Chicken Little Thinking: How Much Farther Can The Sky Fall?

by Laura Kirshner // Published July 16, 2007
David Lublin wrote an op-ed for the Washington Post where he jots down a loose laundry list of hypothetical problems with the National Popular Vote plan. In contrast, the problems with the current system are not hypothetical at all.

The division of our country into safe states and battlegrounds locks out more than two-thirds of voters, and the Electoral College is still an accident waiting to happen. It's no wonder more than 70% of Americans are calling for change.

Lublin's anti-NPV remarks have been thoroughly answered time and time again, like Richard Winger does here. I think we should focus on the bigger picture.

Common sense tells us that a popular vote should be a given. There is no reason why the candidate who wins the presidency has fewer votes than another candidate. It just shouldn"t happen.

The NPV bill is the most viable way to give the people what they've wanted for a long time, while keeping the Electoral College intact. It has the potential to succeed, as long as people don"t get caught up in hypothetical technicalities.

Perhaps some are worried because the NPV bill is new. They look to every possible worst-case scenario, most of which are ludicrous.

We have our own chicken little scenarios:

What if every state had a marginally close election, such that, despite a clear winner of the national popular vote by several million votes, every state had to do a recount to award its electoral votes to one candidate or another? Under the NPV bill, even if every state had a close election, the states" electoral votes would go to the NPV winner, thereby eliminating the need for any recounts. Isn"t this far more preferable to what happened in 2000? Or what nearly happened in 2004?

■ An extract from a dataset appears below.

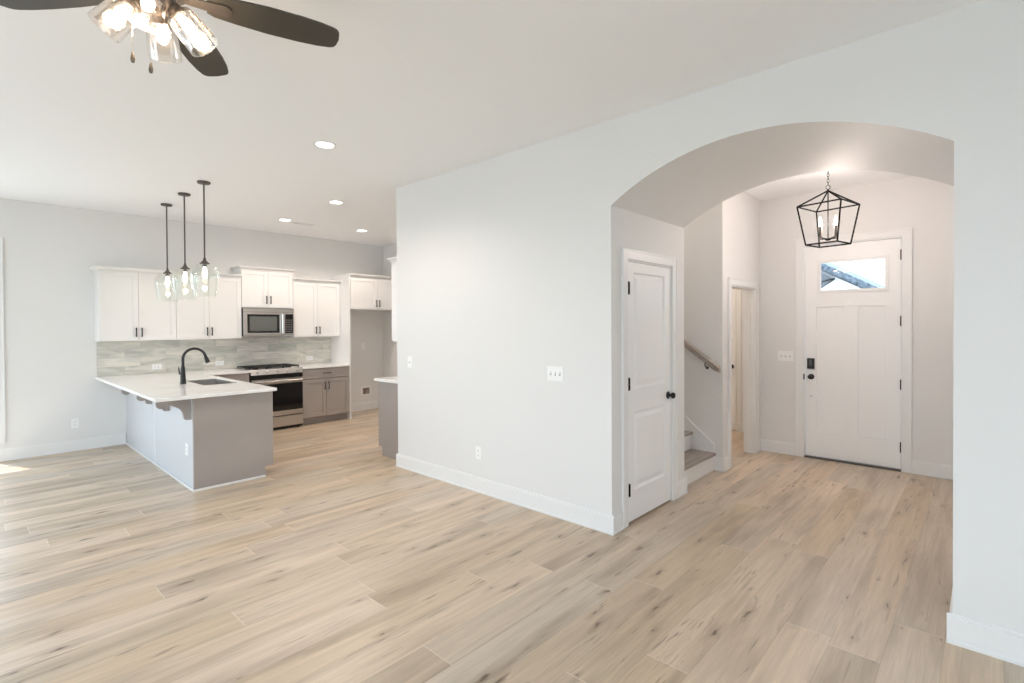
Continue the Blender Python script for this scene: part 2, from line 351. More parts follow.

What if we had a national popular vote that had worked for every election in the last 200 years, consistently producing a president who wins the most votes nationwide, and a movement arose to replace it with the current Electoral College system? What if we tried to replace every election for state governor with a mini-Electoral College within each state?

It seems absurd to think that we would give up a popular vote for such an unusual alternative.